Starting at the first line of the entries below, restate each line exactly until you reach the line with "ho = bpy.data.objects.new('hair', me);", and print that one too. Leave the pictures out and stop there.

□ □ □ □

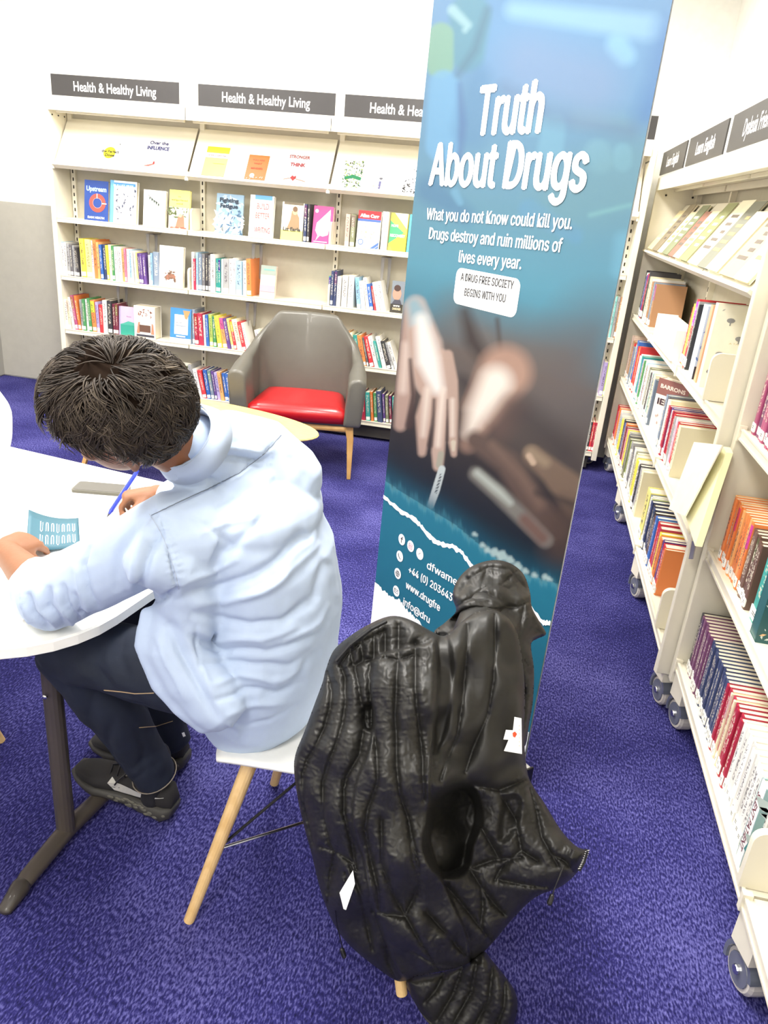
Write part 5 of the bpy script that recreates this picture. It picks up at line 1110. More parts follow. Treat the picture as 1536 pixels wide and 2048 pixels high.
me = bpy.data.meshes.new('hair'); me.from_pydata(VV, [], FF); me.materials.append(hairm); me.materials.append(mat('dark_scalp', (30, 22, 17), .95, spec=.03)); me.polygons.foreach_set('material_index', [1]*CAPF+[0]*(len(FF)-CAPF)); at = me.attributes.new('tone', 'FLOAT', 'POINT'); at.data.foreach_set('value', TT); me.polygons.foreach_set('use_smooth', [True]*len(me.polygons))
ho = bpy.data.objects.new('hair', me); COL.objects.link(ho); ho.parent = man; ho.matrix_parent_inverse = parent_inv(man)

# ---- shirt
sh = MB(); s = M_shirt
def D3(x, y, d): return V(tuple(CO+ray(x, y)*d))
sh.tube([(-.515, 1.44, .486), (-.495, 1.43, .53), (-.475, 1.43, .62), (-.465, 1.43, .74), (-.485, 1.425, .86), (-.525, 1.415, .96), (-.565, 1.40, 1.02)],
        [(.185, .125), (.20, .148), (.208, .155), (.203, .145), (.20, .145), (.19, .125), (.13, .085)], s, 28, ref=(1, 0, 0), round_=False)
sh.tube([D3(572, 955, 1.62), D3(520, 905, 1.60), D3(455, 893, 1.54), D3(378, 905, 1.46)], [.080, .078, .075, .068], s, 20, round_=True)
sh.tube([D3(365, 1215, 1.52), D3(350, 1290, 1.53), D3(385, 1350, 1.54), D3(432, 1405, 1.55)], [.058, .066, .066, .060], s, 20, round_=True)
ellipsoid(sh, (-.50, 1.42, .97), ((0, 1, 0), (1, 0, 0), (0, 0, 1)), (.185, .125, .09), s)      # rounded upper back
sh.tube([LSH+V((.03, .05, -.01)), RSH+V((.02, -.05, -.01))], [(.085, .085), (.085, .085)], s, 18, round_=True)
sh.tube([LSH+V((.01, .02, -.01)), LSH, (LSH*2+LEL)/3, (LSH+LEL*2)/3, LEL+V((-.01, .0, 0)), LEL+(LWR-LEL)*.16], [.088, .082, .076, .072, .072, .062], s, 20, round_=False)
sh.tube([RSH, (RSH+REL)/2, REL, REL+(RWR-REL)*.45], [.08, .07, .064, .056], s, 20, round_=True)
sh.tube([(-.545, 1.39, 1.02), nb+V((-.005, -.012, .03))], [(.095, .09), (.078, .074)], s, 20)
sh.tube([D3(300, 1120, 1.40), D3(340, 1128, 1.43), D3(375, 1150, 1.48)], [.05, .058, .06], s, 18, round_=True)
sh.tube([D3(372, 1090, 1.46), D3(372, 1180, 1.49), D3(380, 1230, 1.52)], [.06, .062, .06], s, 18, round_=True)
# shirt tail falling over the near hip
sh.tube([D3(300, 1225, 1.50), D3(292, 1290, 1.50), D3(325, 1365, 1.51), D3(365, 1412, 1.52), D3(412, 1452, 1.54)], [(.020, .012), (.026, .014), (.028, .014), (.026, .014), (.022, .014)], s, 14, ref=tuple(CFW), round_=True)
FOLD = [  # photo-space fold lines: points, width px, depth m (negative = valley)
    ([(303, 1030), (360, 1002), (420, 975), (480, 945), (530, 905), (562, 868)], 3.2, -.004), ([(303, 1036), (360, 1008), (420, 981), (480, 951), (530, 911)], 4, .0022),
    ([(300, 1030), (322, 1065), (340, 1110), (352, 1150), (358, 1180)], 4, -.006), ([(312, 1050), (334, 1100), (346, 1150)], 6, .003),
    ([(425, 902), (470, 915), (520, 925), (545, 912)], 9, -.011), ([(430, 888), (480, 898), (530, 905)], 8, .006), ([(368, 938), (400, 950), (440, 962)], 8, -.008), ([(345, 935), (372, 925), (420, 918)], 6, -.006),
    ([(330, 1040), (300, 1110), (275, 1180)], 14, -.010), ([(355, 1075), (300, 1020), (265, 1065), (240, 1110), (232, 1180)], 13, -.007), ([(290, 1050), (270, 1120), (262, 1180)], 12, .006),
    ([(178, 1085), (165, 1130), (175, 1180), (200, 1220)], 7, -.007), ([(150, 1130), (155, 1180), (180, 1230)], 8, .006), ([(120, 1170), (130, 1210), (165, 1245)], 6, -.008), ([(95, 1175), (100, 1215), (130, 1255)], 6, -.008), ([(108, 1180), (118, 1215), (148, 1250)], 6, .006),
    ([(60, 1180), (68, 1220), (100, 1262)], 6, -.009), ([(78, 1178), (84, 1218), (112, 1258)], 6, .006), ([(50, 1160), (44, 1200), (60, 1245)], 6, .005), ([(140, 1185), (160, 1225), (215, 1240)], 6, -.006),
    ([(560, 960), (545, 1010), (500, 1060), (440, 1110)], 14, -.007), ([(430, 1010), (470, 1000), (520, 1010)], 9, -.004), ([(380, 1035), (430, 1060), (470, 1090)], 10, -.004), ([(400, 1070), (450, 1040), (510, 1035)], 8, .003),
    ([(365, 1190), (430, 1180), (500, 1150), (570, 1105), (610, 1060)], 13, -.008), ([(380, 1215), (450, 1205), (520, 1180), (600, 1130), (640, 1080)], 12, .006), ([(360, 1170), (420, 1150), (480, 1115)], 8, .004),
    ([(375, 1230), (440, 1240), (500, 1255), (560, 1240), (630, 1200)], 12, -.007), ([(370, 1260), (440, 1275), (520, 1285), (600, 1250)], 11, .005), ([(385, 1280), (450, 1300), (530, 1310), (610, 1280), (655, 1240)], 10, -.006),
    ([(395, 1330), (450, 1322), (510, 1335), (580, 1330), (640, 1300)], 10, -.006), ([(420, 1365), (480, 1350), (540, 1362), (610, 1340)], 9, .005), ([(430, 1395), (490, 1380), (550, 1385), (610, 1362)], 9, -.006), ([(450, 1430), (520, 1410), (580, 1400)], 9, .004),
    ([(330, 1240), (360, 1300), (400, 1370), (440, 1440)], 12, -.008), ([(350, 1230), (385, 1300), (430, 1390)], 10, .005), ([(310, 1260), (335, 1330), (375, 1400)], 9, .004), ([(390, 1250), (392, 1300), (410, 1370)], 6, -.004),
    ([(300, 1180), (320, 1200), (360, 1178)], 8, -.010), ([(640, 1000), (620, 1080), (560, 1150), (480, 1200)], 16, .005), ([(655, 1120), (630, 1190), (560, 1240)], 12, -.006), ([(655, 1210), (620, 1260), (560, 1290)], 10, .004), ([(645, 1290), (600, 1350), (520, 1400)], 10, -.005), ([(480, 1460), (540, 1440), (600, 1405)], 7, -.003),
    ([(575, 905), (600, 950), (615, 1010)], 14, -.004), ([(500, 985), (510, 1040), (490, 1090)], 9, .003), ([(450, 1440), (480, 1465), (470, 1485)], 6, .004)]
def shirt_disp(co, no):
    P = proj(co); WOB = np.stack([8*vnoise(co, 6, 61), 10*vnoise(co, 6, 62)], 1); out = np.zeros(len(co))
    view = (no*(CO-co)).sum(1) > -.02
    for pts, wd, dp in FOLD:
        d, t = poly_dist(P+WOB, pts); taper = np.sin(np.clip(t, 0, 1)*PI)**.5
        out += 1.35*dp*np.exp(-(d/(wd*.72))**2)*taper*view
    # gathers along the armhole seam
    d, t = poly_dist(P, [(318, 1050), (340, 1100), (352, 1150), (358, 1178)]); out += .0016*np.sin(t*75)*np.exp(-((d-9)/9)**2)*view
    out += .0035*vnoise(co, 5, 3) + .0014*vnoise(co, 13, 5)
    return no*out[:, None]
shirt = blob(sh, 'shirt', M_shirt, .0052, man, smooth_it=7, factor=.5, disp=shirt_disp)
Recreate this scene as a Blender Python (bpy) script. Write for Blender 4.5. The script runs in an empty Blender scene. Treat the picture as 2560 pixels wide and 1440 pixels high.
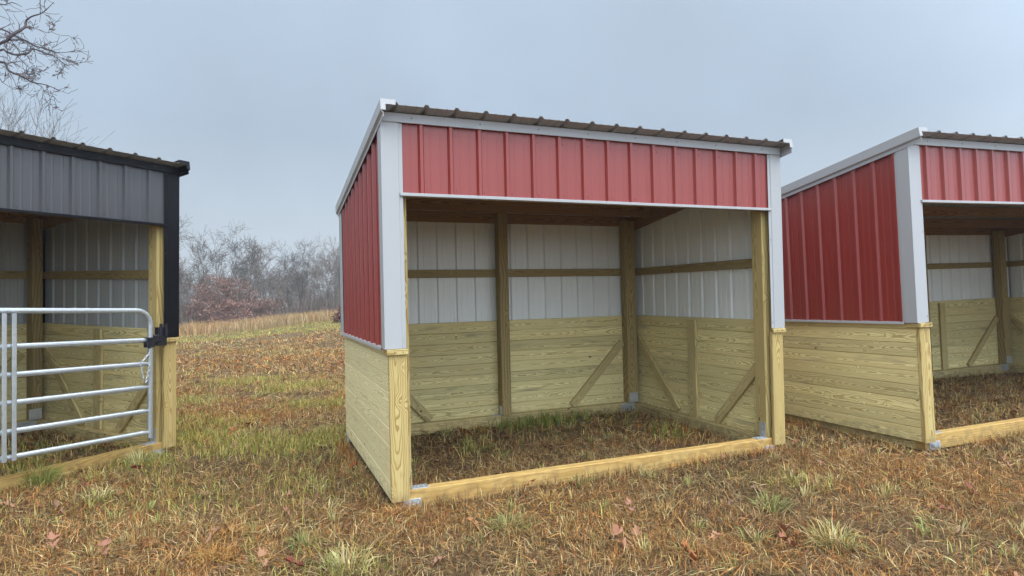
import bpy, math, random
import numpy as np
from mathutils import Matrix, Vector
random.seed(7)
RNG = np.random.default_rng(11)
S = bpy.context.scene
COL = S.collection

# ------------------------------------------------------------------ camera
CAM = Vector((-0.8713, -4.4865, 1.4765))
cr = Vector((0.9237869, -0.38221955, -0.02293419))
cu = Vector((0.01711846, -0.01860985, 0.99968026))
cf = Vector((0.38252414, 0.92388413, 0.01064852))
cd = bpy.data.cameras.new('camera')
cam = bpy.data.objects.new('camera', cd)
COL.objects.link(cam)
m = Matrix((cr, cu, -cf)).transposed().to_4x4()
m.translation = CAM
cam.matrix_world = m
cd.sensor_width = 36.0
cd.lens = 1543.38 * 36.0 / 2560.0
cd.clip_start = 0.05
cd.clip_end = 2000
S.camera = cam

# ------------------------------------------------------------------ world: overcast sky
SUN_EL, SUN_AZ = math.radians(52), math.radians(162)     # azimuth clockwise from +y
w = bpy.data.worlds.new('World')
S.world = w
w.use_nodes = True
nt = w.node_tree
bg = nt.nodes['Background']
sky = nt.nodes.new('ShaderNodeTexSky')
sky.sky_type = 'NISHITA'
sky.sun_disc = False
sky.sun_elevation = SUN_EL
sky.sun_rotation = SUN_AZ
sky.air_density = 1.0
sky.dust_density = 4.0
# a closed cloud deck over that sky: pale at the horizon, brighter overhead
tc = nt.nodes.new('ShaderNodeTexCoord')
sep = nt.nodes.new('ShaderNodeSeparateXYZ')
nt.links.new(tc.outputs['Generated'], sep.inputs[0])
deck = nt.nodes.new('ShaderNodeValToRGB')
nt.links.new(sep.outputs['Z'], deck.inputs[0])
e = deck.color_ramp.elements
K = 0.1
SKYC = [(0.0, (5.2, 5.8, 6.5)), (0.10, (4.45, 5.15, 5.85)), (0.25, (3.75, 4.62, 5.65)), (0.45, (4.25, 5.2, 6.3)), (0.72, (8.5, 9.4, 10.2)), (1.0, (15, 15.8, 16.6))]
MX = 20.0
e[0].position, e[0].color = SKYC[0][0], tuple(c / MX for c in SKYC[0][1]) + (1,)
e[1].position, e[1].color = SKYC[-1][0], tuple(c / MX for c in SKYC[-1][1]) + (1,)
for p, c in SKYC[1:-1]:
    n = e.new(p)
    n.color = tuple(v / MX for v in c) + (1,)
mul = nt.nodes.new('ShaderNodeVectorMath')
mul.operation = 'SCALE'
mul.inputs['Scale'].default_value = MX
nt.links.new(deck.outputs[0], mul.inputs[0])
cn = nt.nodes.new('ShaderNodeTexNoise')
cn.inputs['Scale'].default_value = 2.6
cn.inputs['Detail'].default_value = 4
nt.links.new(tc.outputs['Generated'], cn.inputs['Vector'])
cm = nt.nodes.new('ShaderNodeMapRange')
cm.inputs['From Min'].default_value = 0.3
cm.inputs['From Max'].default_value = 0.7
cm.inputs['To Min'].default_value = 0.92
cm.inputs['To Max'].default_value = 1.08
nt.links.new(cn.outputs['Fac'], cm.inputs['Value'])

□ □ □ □

■ The response
Write part 5 of the bpy script that recreates this picture. It picks up at line 1110. More parts follow. Treat the picture as 1536 pixels wide and 2048 pixels high.
me = bpy.data.meshes.new('hair'); me.from_pydata(VV, [], FF); me.materials.append(hairm); me.materials.append(mat('dark_scalp', (30, 22, 17), .95, spec=.03)); me.polygons.foreach_set('material_index', [1]*CAPF+[0]*(len(FF)-CAPF)); at = me.attributes.new('tone', 'FLOAT', 'POINT'); at.data.foreach_set('value', TT); me.polygons.foreach_set('use_smooth', [True]*len(me.polygons))
ho = bpy.data.objects.new('hair', me); COL.objects.link(ho); ho.parent = man; ho.matrix_parent_inverse = parent_inv(man)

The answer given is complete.